## Work to complete
Filter the lines below, copying only those with the string "picture".

>> BEGIN Source data

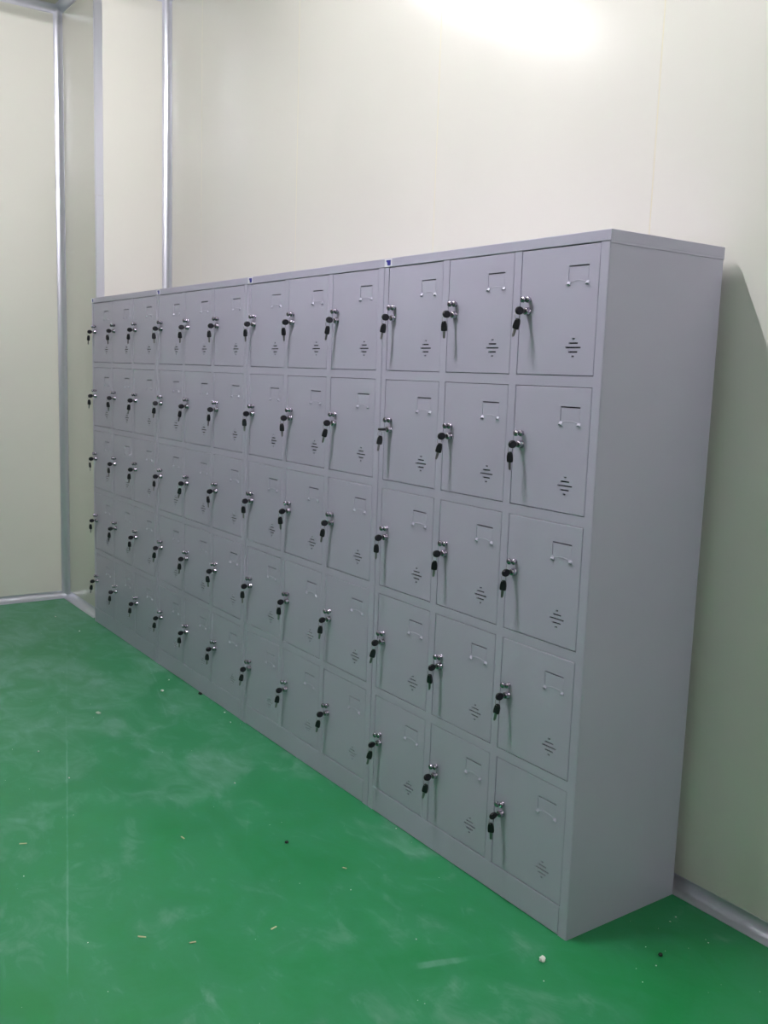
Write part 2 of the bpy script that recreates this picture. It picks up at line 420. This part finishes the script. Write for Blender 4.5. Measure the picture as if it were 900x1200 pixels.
def blade(kind):
    bm = bmesh.new()
    if kind == 'in': box(bm, -.0009, .0009, 0, .0120, -.0038, .0038, bev=.0004)
    else:
        out = [(-.0036, 0), (.0036, 0), (.0036, -.005), (.0030, -.0065), (.0036, -.008), (.0028, -.0100), (.0034, -.012), (.0026, -.0140), (.0030, -.016), (.0020, -.0185), (.0004, -.0205), (-.0022, -.0200), (-.0036, -.017)]
        f = [bm.verts.new((x, -.0009, z)) for x, z in out]; b = [bm.verts.new((x, .0009, z)) for x, z in out]
        bm.faces.new(f); bm.faces.new(b[::-1]); n = len(out)
        for i in range(n): bm.faces.new((f[i], b[i], b[(i+1) % n], f[(i+1) % n]))
    return bm

def make_keys():
    root = bpy.data.objects.new('key_pair', None); C.objects.link(root)       # origin on the lock axis at the barrel's face
    k1 = obj('key', key_head('in'), M['black'], root, (0, -.0185, 0)); obj('key_blade', blade('in'), M['nickel'], k1, (0, .0105, 0))
    bm = bmesh.new(); tube(bm, [(.0012*math.sin(2*t), .0075*math.cos(t), .0090*math.sin(t)) for t in [2*PI*i/20 for i in range(20)]], .0007, 6, closed=True)
    obj('key_ring', bm, M['nickel'], root, (0, -.0250, -.0145))
    k2 = obj('key', key_head('hang'), M['black'], root, (0, -.0250, -.0330)); obj('key_blade', blade('hang'), M['nickel'], k2, (0, 0, -.0130))
    return root

rows_n = ['top', 'second', 'third', 'fourth', 'bottom']
cols_n = ['left', 'middle', 'right']
cab_n = ['the nearest cabinet', 'the cabinet beside the nearest', 'the cabinet beside the farthest', 'the farthest cabinet']
rng = random.Random(11)
kp = make_keys(); first = True
for k in range(4):
    for i, z in enumerate(ROWZ):
        for j, x in enumerate(COLX):
            o = kp if first else copy_tree(kp); first = False
            o.location = (-W*k + x + .0330, -.0130, z + .1585)
            kids = list(o.children)
            keys = [c for c in kids if c.name.startswith('key') and not c.name.startswith('key_ring')]
            k1 = [c for c in keys if c.location.z > -.01][0]; k2 = [c for c in keys if c.location.z < -.01][0]
            turned = (k == 0 and i == 1 and j == 0)
            k1.rotation_euler = (0, PI/2 if turned else rng.uniform(-.25, .25), 0)
            k2.rotation_euler = (rng.uniform(-.06, .06), rng.uniform(-.10, .22), rng.uniform(.1, .9) if not turned else 1.35)
            if i == 0 and k == 0 and j == 2: k2.rotation_euler = (.05, .30, .35)
            lab = f'black-headed keys, {rows_n[i]} row, {cols_n[j]} column, of {cab_n[k]}'
            if turned: lab = 'keys turned flat, second row, left column, of the nearest cabinet'
            tag(o, lab, 'keys', 'keys in the locker doors')

# ------------------------------------------------------------------ crumbs and chips on the floor
def lump(name, loc, r, mat, label, cat, seed, flat=1., group=None, rot=0.):
    rr = random.Random(seed); bm = bmesh.new()
    bmesh.ops.create_icosphere(bm, subdivisions=2, radius=1)
    for v in bm.verts:
        s = 1 + rr.uniform(-.22, .16); v.co = Vector((v.co.x*r[0]*s, v.co.y*r[1]*s, max(v.co.z, -.75)*r[2]*s*flat))
    lo = min(v.co.z for v in bm.verts)
    for v in bm.verts: v.co.z -= lo
    o = obj(name, bm, mat, None, (loc[0], loc[1], 0), (0, 0, rot)); tag(o, label, cat, group); return o

lump('pebble', (.030, -.112), (.0085, .0085, .0075), M['crumb_white'], 'white crumb on the green floor near the front corner of the nearest cabinet', 'crumb', 1)
lump('pebble', (.172, .156), (.0055, .0065, .004), M['crumb_black'], 'black crumb on the green floor beside the nearest cabinet side panel', 'crumb', 2)
lump('pebble', (-.818, -.350), (.006, .006, .004), M['crumb_black'], 'lone black crumb on the open floor in front of the cabinets', 'crumb', 3)
lump('pebble', (-2.181, -.012), (.012, .008, .006), M['crumb_black'], 'black crumb touching the kick plate of a distant cabinet', 'crumb', 4)
lump('plaster_chip', (-2.174, -.466), (.015, .009, .003), M['chip_dull'], 'largest flat off-white chip on the far part of the floor', 'chip', 5)
lump('plaster_chip', (-2.304, -.137), (.009, .007, .004), M['crumb_white'], 'small white chip lying along the thin scrape line', 'chip', 6)
def wood(loc, ln, rot, label, s):
    bm = bmesh.new(); box(bm, -ln/2, ln/2, -.0022, .0022, 0, .0022, bev=.0006)
    for v in bm.verts: v.co.z += .0015*math.sin(v.co.x*120+s) + .0015; v.co.y += .0014*math.sin(v.co.x*200+s)
    lo = min(v.co.z for v in bm.verts)
    for v in bm.verts: v.co.z -= lo
    o = obj('wood_splinter', bm, M['chip_cream'], None, (loc[0], loc[1], 0), (0, 0, rot)); tag(o, label, 'splinter', 'pale splinters on the floor')
wood((-1.22, -1.015), .022, .9, 'pale splinter near the left border of the photo, left of the long scrape', 1)
wood((-1.010, -.602), .016, .3, 'pale splinter farthest back in the middle of the open floor', 2)
wood((-.582, -.896), .020, 1.2, 'left one of the two front pale splinters lying side by side', 3)
wood((-.494, -.799), .017, 1.6, 'right one of the two front pale splinters lying side by side', 4)
wood((-.443, -.599), .018, 1.7, 'pale splinter right of the two front splinters', 5)
wood((-.599, -.283), .015, .1, 'pale thin splinter nearest to the second cabinet kick plate', 6)
# loose dust specks
bm = bmesh.new(); rr = random.Random(5)
sp = [(-2.432, -.052, 4), (-1.924, -.020, 4), (-1.809, -.05, 4), (-1.281, -.293, 3.2), (-1.894, -.783, 4), (-1.61, -.759, 3), (.194, .113, 2), (.219, .033, 1.6), (.081, .332, 2.4),
      (.203, .306, 1.8), (.086, .302, 1.6), (.128, .154, 1.4), (.089, -.165, 2), (-.209, -.319, 2), (-.493, -.331, 2), (-.72, -.012, 2.6), (-3.78, -.164, 5), (-3.423, -.143, 5), (-1.032, -1.063, 2), (-.631, -1.016, 1.8)]
for _ in range(90): sp.append((rr.uniform(-4, .9), rr.uniform(-1.25, -.02), rr.uniform(.5, 1.3)))
for _ in range(16): sp.append((rr.uniform(.02, .6), rr.uniform(.0, .40), rr.uniform(.5, 1.2)))
for x, y, r in sp:
    r *= .001; ellipsoid(bm, (x, y, r*.5), (r*rr.uniform(.8, 1.3), r, r*.6), 6, 4)
o = obj('dust_specks', bm, M['crumb_white']); tag(o, 'fine white dust specks scattered over the green floor', 'dust', None, 'stuff')

# ------------------------------------------------------------------ ceiling lamps (above the frame)
def make_lamp(tube_mat):
    root = bpy.data.objects.new('ceiling_lamp', None); C.objects.link(root)
    bm = bmesh.new(); box(bm, -.085, .085, -.625, .625, -.045, 0, bev=.006, seg=2); obj('housing', bm, M['lamp_housing'], root)
    for s in (0,):
        bm = bmesh.new()
        ring_loft(bm, [[(s*.045+.013*math.cos(2*PI*i/12), y, -.068+.013*math.sin(2*PI*i/12)) for i in range(12)] for y in (-.59, .59)])
        obj('tube', bm, M[tube_mat], root)
    for y in (-.605, .605):
        bm = bmesh.new(); box(bm, -.07, .07, y-.014, y+.014, -.085, -.04, bev=.003); obj('end_cap', bm, M['lamp_housing'], root)
    return root
lamps = {}
for x, y, kind in [(-.75, -.95, 'tube'), (-2.50, -.95, 'tube_mid'), (2.75, -.95, 'tube_side'), (-.75, -3.6, 'tube_far'), (1.0, -3.6, 'tube_far'), (2.75, -3.6, 'tube_far')]:
    if kind in lamps: o = copy_tree(lamps[kind])
    else: o = lamps[kind] = make_lamp(kind)
    o.location = (x, y, ZC)
    tag(o, 'single-tube fluorescent ceiling lamp above the room, outside the picture', 'ceiling lamp', 'fluorescent ceiling lamps')

w = bpy.data.worlds.new('World'); sc.world = w; w.use_nodes = True
w.node_tree.nodes['Background'].inputs[0].default_value = (.5, .5, .5, 1); w.node_tree.nodes['Background'].inputs[1].default_value = .0

# ------------------------------------------------------------------ camera
cd = bpy.data.cameras.new('Camera'); cam = bpy.data.objects.new('Camera', cd); C.objects.link(cam)
cd.sensor_fit = 'HORIZONTAL'; cd.sensor_width = 36; cd.lens = 1125.5374*36/900
cam.location = (1.55749435, -1.71921149, 1.41361042); cam.rotation_euler = (1.42764381, -.0325361932, .957173020)
cd.clip_start = .01; sc.camera = cam

sc.view_settings.view_transform = 'Standard'; sc.view_settings.look = 'None'
sc.view_settings.exposure = 1.12; sc.view_settings.gamma = 1; sc.view_settings.use_curve_mapping = False
sc.cycles.use_denoising = True; sc.cycles.max_bounces = 8; sc.cycles.diffuse_bounces = 6
sc.cycles.sample_clamp_indirect = 8
sc.cycles.caustics_reflective = False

>> END Source data

## Completed task
Write part 2 of the bpy script that recreates this picture. It picks up at line 420. This part finishes the script. Write for Blender 4.5. Measure the picture as if it were 900x1200 pixels.
    tag(o, 'single-tube fluorescent ceiling lamp above the room, outside the picture', 'ceiling lamp', 'fluorescent ceiling lamps')